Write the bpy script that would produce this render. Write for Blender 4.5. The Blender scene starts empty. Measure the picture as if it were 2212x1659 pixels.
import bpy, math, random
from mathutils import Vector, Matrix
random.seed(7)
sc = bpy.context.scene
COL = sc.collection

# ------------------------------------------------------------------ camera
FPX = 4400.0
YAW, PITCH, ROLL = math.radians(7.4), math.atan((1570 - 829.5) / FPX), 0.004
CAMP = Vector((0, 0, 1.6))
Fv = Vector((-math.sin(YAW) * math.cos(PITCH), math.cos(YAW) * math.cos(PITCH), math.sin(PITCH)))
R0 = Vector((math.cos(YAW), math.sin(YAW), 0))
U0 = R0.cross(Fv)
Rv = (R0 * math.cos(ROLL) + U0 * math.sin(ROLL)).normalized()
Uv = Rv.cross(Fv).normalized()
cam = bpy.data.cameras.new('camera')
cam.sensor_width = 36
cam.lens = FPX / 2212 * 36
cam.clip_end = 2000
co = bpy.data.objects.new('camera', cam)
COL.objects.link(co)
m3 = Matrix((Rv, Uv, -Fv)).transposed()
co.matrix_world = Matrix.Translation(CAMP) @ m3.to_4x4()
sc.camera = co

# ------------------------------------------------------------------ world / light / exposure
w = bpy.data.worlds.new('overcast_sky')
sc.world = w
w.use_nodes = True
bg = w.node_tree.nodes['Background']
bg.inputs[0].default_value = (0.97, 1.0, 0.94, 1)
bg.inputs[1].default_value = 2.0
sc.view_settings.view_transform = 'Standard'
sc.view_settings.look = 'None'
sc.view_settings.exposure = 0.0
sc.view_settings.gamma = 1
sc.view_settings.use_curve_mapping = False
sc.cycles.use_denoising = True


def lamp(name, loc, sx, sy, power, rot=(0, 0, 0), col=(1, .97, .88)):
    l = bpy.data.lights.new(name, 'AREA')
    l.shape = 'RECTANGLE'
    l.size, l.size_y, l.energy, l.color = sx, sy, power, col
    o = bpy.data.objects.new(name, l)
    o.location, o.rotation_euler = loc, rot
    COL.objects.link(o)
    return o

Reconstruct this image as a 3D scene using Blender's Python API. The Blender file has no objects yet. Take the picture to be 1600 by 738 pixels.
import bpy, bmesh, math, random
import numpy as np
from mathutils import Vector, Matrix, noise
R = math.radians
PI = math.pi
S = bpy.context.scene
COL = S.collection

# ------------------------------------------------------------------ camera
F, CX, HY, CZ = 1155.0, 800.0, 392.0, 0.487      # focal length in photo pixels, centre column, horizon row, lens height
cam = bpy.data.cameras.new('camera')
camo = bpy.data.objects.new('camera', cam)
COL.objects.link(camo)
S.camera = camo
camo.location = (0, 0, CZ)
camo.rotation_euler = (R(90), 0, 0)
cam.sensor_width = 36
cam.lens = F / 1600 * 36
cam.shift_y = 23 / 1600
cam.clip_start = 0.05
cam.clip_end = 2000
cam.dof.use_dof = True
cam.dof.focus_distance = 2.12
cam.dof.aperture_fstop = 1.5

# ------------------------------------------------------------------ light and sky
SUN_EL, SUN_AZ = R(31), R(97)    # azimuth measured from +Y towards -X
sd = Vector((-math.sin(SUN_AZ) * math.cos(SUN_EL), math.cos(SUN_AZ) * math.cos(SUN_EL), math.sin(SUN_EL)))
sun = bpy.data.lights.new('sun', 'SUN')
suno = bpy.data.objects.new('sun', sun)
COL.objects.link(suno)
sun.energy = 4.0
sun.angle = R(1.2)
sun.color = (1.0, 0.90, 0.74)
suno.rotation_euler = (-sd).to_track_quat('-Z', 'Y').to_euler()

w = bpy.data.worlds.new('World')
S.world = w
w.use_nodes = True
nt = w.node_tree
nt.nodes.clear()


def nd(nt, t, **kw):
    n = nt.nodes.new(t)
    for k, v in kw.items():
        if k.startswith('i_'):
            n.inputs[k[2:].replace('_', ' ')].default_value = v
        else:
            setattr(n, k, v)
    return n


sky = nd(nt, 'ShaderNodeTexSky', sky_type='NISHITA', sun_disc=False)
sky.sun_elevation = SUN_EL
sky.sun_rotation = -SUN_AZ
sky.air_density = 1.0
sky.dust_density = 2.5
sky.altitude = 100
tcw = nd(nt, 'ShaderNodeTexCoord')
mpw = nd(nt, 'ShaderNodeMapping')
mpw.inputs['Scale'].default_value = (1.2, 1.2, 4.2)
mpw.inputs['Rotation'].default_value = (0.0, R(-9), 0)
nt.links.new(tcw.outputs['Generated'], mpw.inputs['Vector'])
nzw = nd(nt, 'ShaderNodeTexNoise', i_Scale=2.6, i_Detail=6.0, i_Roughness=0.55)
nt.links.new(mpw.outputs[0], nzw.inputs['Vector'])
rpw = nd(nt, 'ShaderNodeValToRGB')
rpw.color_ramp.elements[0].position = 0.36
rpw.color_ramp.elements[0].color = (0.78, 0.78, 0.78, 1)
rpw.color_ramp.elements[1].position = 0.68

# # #

Please copy only the lines between the first line of the entries and the line with "COL = sc.collection", keeping those two end lines as well, exactly as written.

» **Exercise solution**
Write the bpy script that would produce this render. Write for Blender 4.5. The Blender scene starts empty. Measure the picture as if it were 2212x1659 pixels.
import bpy, math, random
from mathutils import Vector, Matrix
random.seed(7)
sc = bpy.context.scene
COL = sc.collection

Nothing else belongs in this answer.